Leading thought in entrepreneurship from the London Business School community

Tech Movers and Shakers LBS MBA 2016 - Matt Wichrowski

Tech Movers and Shakers: Matt Wichrowski

The London Entrepreneurship Review in conversation with the personalities of the LBS MBA Class of 2016 technology and entrepreneurship community. A special tribute to the Class of 2017, the incoming Class of 2018 and all future LBS students.

 


Basic profile - Name, Nationality and Past Professional Background          

 

Matt Wichrowski, American

Past professional life: Management Consulting as an Associate with Booz & Company; focus in operations strategy (supply chain, manufacturing footprint, logistics, etc)

 

 

What is your ‘LBS tech story’? Where do your interests lie? 

I came to LBS with an intention to break into venture capital, so immersing myself in London’s tech was table stakes. Today “technology” usually means software or mobile devices but historically it’s the answer to the question “How do we solve X?”. Tech advancements always reflect the demands and desires of the community around it, which is why London has been such a source of innovation. A few years ago London was predominantly known for consumer-focused startups, mostly due to the highly concentrated population within the city. More recently London has proven itself to be a global leader in deep technology fields like machine intelligence and quantum computing.
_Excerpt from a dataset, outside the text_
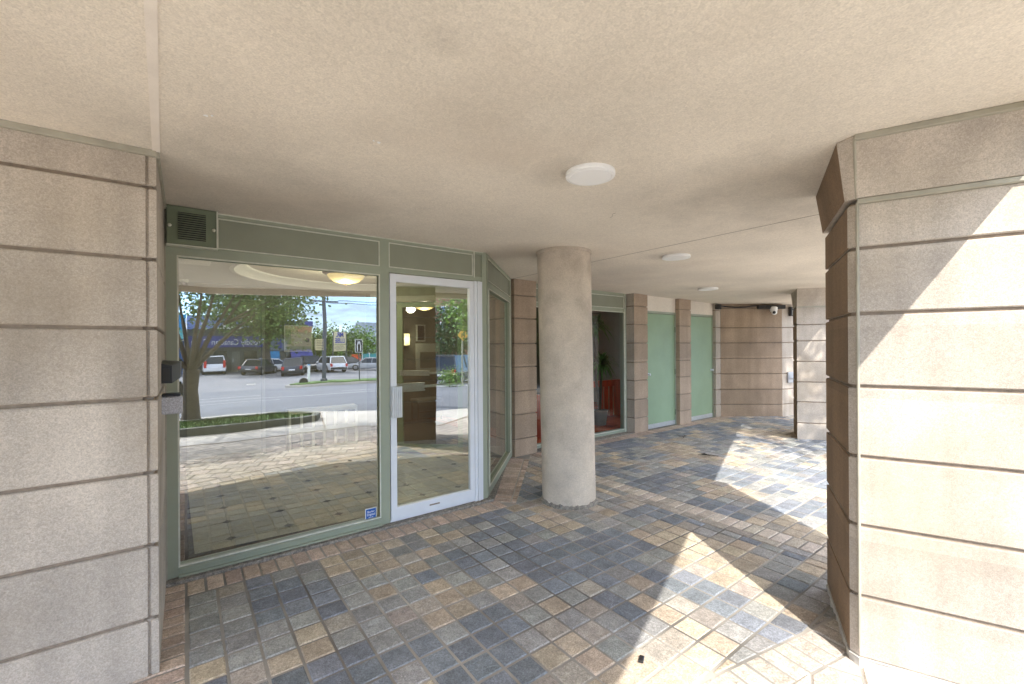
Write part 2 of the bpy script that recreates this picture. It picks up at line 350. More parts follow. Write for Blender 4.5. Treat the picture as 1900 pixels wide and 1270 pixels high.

Within LBS I got involved a broad range of clubs/events. The highlight was running TELL, LBS’ premier speaker series where we hear from Europe’s most successful founders. I also participated in and helped run VCIC, which I can’t recommend highly enough for anyone with VC aspirations. Organizing the Tech & Media Summit was one of the most challenging activities I did but running a conference is a right of MBA passage.

 

What did you do for your summer-internship and what are you doing full-time after graduation? How did you secure these jobs?

Over the summer I worked for an early-stage VC fund in London. It was an amazing experience where I spent every day meeting amazing people and learning about cutting edge tech trends. I secured my internship through I connection I made organizing the Tech Summit, but I probably spent 5 months interviewing with funds throughout the city. Recruiting for VC is an absolute gauntlet but if you’re determined it will happen. In the 2016 class we had five students secure VC roles over the summer.
 
I actually held three jobs during my MBA and the most recent was with Entrepreneur First, a UK based pre-seed investment program for deep technology startups (www.joinef.com). I ran investments for a cohort of portfolio companies in what was originally a three-month contract role. I ended up falling in love with the company and the team so I’ll be staying on with EF post-graduation. 

 

What do you consider to be your most significant contribution to London Business School tech-community? 
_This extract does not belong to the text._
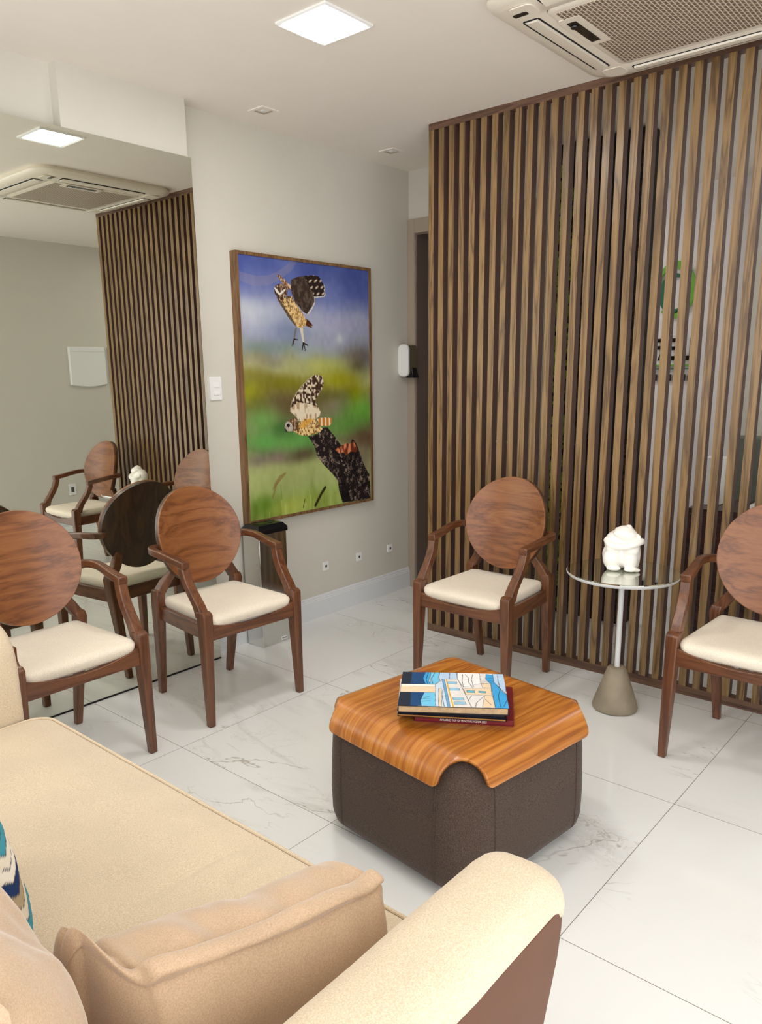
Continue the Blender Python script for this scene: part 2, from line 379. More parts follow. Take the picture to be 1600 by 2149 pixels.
# door casing, jamb and leaf
bm = box(XC-0.016, XC, 3.131, YW-0.001, 0, 2.368)
add_box(bm, XC-0.016, XC, 2.27, 3.131, 2.283, 2.368); add_box(bm, XC-0.016, XC, 2.27, 2.36, 0, 2.283)
struct(obj('trim_1', bm, M['taupe'], bevel=0.003))
bm = box(XC, XC+0.119, 3.121, 3.131, 0, 2.283); add_box(bm, XC, XC+0.119, 2.36, 3.121, 2.273, 2.283)
struct(obj('trim_2', bm, M['taupe_dark']))
dr = obj('door_1', box(XC+0.122, XC+0.16, 2.30, 3.20, 0.004, 2.30), M['taupe_dark'], bevel=0.002); struct(dr)
hb = tube([(XC+0.12, 2.44, 1.02), (XC+0.07, 2.44, 1.02), (XC+0.07, 2.56, 1.02)], 0.009, 10)
obj('door_handle', hb, M['chrome'], dr, smooth=True)
# moulded skirting along the picture wall and beside the mirror
def skirting(name, x0, x1, yf):
    prof = [(0, 0), (-0.015, 0), (-0.015, 0.108), (-0.0125, 0.112), (-0.0125, 0.118), (-0.009, 0.123), (-0.009, 0.131), (-0.004, 0.1385), (0, 0.1385)]
    bm = loft([[(x0, yf+dy, z) for dy, z in prof], [(x1, yf+dy, z) for dy, z in prof]])
    return struct(obj(name, bm, M['base'], smooth=True, angle=25))
skirting('baseboard_back', 2.349, XC-0.0005, YW)
struct(obj('baseboard_mirror', box(2.3345, 2.3485, 3.1115, YW, 0, 0.1385), M['base']))
skirting('baseboard_rear', 2.0, 5.6, -0.974+0.0).matrix_world = Matrix.Identity(4)
bpy.data.objects['baseboard_rear'].scale = (1, -1, 1); bpy.data.objects['baseboard_rear'].location = (0, -0.974*2, 0)
# wall mirror
mr = thing('wall_mirror_panel', 'large frameless mirror covering the left wall from floor to above door height', 'mirror', (0.9, YM, 0))
obj('mirror_glass', box(-1.49, 1.4425, 0, 0.0045, 0.002, 2.405), M['mirror'], mr)
obj('base_dark_strip', box(-1.49, 1.4425, -0.003, 0.0, 0.0005, 0.007), M['black_matt'], mr)  # thin black strip for the dark line along the mirror's foot
obj('backing_board', box(-1.49, 1.4425, 0.0045, 0.012, 0.002, 2.4045), M['metal_white'], mr)

# ================================================================= ceiling fittings
def panel_light(x, y, label):
    t = thing('ceiling_light', label, 'ceiling light', (x, y, H))
    bm = bmesh.new(); o = rrect(0.124, 0.124, 0.003, 1); i = rrect(0.106, 0.106, 0.002, 1)
    secs = [[(a, b, 0) for a, b in o], [(a, b, -0.006) for a, b in o], [(a, b, -0.009) for a, b in rrect(0.118, 0.118, 0.003, 1)], [(a, b, -0.006) for a, b in i], [(a, b, 0) for a, b in i]]
    obj('frame', loft(secs, cap=False, bm=bm, closed=True), M['white'], t)
    obj('diffuser', box(-0.106, 0.106, -0.106, 0.106, -0.0055, -0.001), M['lamp'], t)
    return t
panel_light(2.212, 2.118, 'bright square ceiling panel light in front of the mirror wall')
panel_light(1.42, 1.42, 'square ceiling panel light out of view in front of the beige sofa')
panel_light(4.75, 3.0, 'unseen square ceiling panel light added to brighten the white wall behind the slatted screen')  # unseen panel, added to brighten the far wall
panel_light(4.85, 0.0, 'unseen square ceiling panel light behind the open end of the slatted screen')  # unseen panel, placed for its light on the floor at the right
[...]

I’m excited that my biggest contribution is forth-coming. Post graduation I’ll be 100% dedicated to building out a global network of tech investors. London is a great starting point to grow a new venture, but true success comes on a global scale. Being part of the LBS community gives you access to some of the greatest minds in the world. My hope is to do the same for the world’s best capital. I plan to share my curated network of VC and angel investors with the LBS ecosystem making our grads much more valuable to startups or ideally paving the way for future founders.

 

What was the highlight of your MBA? 

Travel. Travel as frequently as you can until you’re broke. London’s a great city but by far the best part of living here is that you’re a <two hour flight to dozens of countries. I highly recommend going on as many social/cultural treks as possible and enjoy the diversity that Europe has to offer.

 

What is the one thing you wish you knew before coming to LBS?

There is WAY too much pressure placed on summer internships. The reality is no one, outside of the MBA program, really cares about internships so try to avoid the social pressure. 80% of the students I know hated their internships, but figuring out what to NOT do is incredibly valuable. Even if you don’t land a role, remember that it’s just a line of text on a CV that you’ll probably remove a year after graduation.

 

How has your London Business School experience shaped or influenced your interest in the tech-sector? 
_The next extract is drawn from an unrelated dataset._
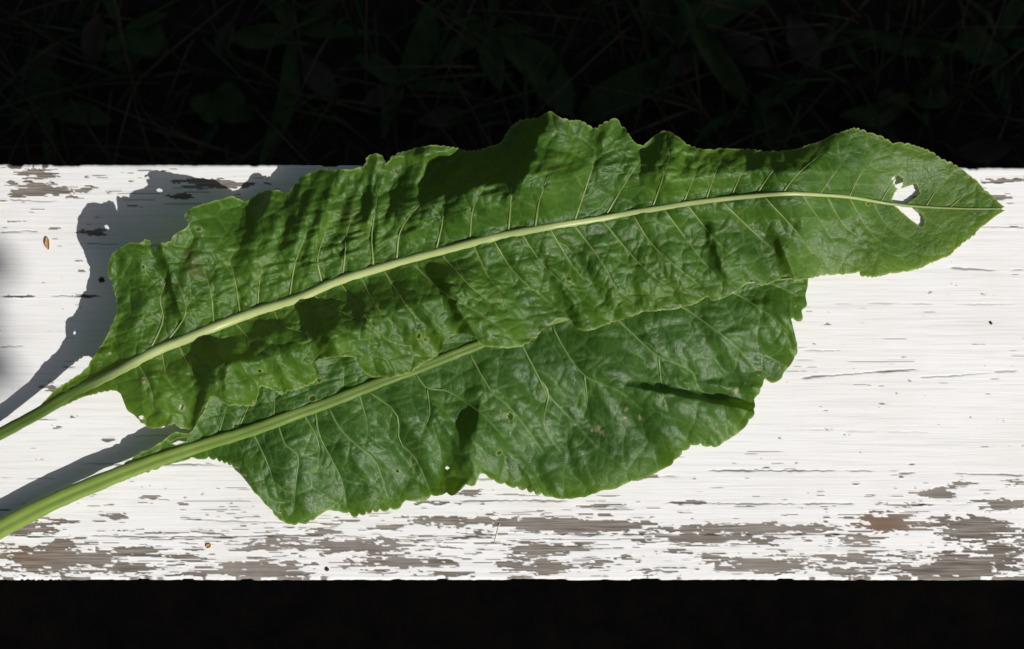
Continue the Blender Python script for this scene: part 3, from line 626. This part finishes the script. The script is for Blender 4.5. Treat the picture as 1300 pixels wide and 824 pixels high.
def leaf_fields(MID, zprof, VEINS, RIDGES, seed, vee, pucker, ripple, cross, env, cell):
    M = catmull(MID, 900)
    off = near_mid(M); ao = np.abs(off)
    base = np.interp(PX, [p[0] for p in zprof], [p[1] for p in zprof])
    H = base + 0
    up = off > 0
    # the two halves rise from the rib, then roll over towards the margin
    e = np.interp(PX, [p[0] for p in env], [p[1] for p in env])
    H += e * np.where(up, vee[0], vee[1]) * (1 - np.exp(-ao / 42))
    H -= e * np.where(up, vee[2], vee[3]) * smooth(60, 150, ao)
    # broad ruffles that grow outwards
    wx = PX + 14 * vnoise(PX / 90, PY / 90, seed + 3); wy = PY + 14 * vnoise(PX / 90, PY / 90, seed + 4)
    g = smooth(8, 110, ao)
    sk = np.where(up, wx - 0.45 * off, wx + 0.55 * off)      # folds run along the side veins
    H += e * ripple * g * fbm(sk / 62, wy / 210, seed + 5, 2, .45)
    H += e * 0.34 * ripple * smooth(4, 60, ao) * fbm(sk / 26, wy / 75, seed + 7, 2)
    for f in RIDGES: H += ridge(f)
    # the rib itself is stiff: folds fade out where they meet it
    xr = np.arange(GW) + float(X0); yr = np.interp(xr, M[:, 0], M[:, 1]); hr = bilin(H, xr - X0, yr - Y0)
    kk = 91; hp = np.concatenate([np.full(kk // 2, hr[0]), hr, np.full(kk // 2, hr[-1])]); win = np.hanning(kk + 2)[1:-1]; hr = np.convolve(hp, win / win.sum(), 'valid')
    H = lerp(np.broadcast_to(hr, H.shape), H, smooth(5, 32, ao))
    # side veins sunk, tissue between puffed up
    VP = [catmull(v, 24) for v in VEINS]
    br = []; rs = np.random.RandomState(seed)
    for v in VP:
        L = np.hypot(*np.diff(v, axis=0).T).sum()
        for f in np.arange(0.3, 0.95, 16.0 / L):
            i = int(f * 22); d = v[i + 1] - v[i]; a = math.atan2(d[1], d[0]) + rs.choice([-1, 1]) * rs.uniform(.6, 1.2); ln = rs.uniform(14, 38) * (1.2 - .5 * f)
            p = [v[i]]
            for _ in range(4): a += rs.uniform(-.35, .35); p.append(p[-1] + ln / 4 * np.array([math.cos(a), math.sin(a)]))
            br.append(catmull(p, 10))
    D = dist_to_polys(VP, X0, Y0, GW, GH, 16); DB = dist_to_polys(br, X0, Y0, GW, GH, 16)
    pucker = pucker * np.interp(PX, [0, 880, 1060, 1200], [1, 1, .55 if pucker > 2 else 1, .45 if pucker > 2 else 1])
    H += pucker * 1.5 * (1 - np.exp(-D / 5.0)) - pucker + 0.8 * pucker * (1 - np.exp(-DB / 3.5))
    v1 = voronoi_edge(wx / cell, wy / (cell * .8), seed + 11); v2 = voronoi_edge(wx / 12.5 + 3, wy / 11, seed + 12)
    H += pucker * 0.9 * (1 - np.exp(-v1 * 4.5)) + pucker * 0.7 * fbm(wx / 24, wy / 20, seed + 17, 2) + pucker * 0.24 * smooth(0, .5, v2)
    # fine creases running across the veins near the rib
    ce = np.interp(PX, [0, 330, 400, 620, 760, 900], [.5, .9, 1.5, 1.3, .7, .25]) * np.where(up, smooth(10, 45, ao) * smooth(140, 80, ao) * .8 + .4, .45)
    H += cross * ce * smooth(150, 15, ao) * fbm(sk / 42, (PY + 0.25 * PX) / 7.5, seed + 13, 3)
    H += 0.55 * pucker * fbm(sk / 17, PY / 15, seed + 15, 2)
    vein = np.clip(np.maximum.reduce([0.8 * np.exp(-(D / 1.8) ** 2), 0.85 * np.exp(-(DB / 1.0) ** 2), 0.6 * np.exp(-(v1 * cell / 1.3) ** 2), 0.3 * np.exp(-(v2 * 12 / 1.1) ** 2)]), 0, 1)
    return M, off, H, vein, VP

Am, Aoff, AH, Av, AVP = leaf_fields(A_MID, [(-30, 14), (0, 20), (100, 40), (180, 62), (290, 54), (450, 56), (600, 64), (850, 50), (1000, 26), (1080, 9), (1150, 3.5), (1280, 3.5)], A_VEINS, A_RIDGES, 100, (16, 5, 4, 16), 2.2, 30, 2.9, [(0, .75), (200, .65), (330, .5), (470, .7), (600, .95), (660, .95), (780, .6), (900, .45), (1020, .3), (1080, .14), (1150, .1), (1280, .1)], 30)
Bm, Boff, BH, Bv, BVP = leaf_fields(B_MID, [(-40, 14), (0, 18), (150, 24), (400, 28), (650, 26), (1000, 16)], B_VEINS, B_RIDGES, 300, (4, 4, 0, 20), 1.75, 22, 0.9, [(0, 1), (1030, 1)], 40)
AH = np.maximum(AH, 4 + 0.15 * AH)
AH = lerp(AH, 4.5 + 0.15 * AH, np.exp(-(((PX - 1155) / 60) ** 2 + ((PY - 262) / 50) ** 2) ** 2))
BH = np.maximum(BH, 3.0 + 0.12 * np.maximum(BH, 0) + 0.8 * vnoise(PX / 14, PY / 14, 9))
# the lower leaf stays under the upper one
def inside_A():
    return poly_inside(PX, PY, A_UP + A_LO[::-1])
insA = inside_A(); insB = poly_inside(PX, PY, B_UP + B_LO[::-1])
def blur(A, r, it=2):
    for _ in range(it):
        for ax in (0, 1):
            p = np.concatenate([np.repeat(np.take(A, [0], ax), r, ax), A, np.repeat(np.take(A, [-1], ax), r + 1, ax)], ax)
            c = np.cumsum(p, ax); n = A.shape[ax]
            A = (np.take(c, np.arange(2 * r + 1, 2 * r + 1 + n) - 0, ax) - np.take(c, np.arange(0, n), ax)) / (2 * r + 1) if c.shape[ax] >= 2 * r + 1 + n else A
    return A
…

LBS gave me an appreciation for how interdependent a tech company is to its surrounding ecosystem. It’s common to read how a startup lives and dies by the product and the team, but in truth there is a host of external factors that a founder can’t control. Available investment capital, supportive regulation, clear IP/patent laws, etc. all act as a hidden foundation for success. 
 
As an example, on my GBE I visited India and was shocked to see that the limiting factor to ecommerce growth wasn’t consumer mobile adoption but logistics and distribution. Tech companies couldn’t achieve scale until the proper infrastructure was built (roads, depots, etc.). This is something we take completely for granted in the US and UK.
 

What advice would you give to the incoming class of London Business School?

If you’re interested in the tech space you should know coming in that a lot of people will think you’re an idiot because you have an MBA. Specifically, many will assume you are arrogant, only interested in “strategy” and unwilling or unable to execute on a day-to-day level. It may not be fair or accurate but the preconceived notion is very present. Assume this as the default perception and disprove it every chance you get. You’ll be shocked by how many doors will open once you clear that bar.

 

Are you staying in London after graduation? How can people get in touch with you? 

Sadly not, I’ll be working for a UK company but will be based in Boston.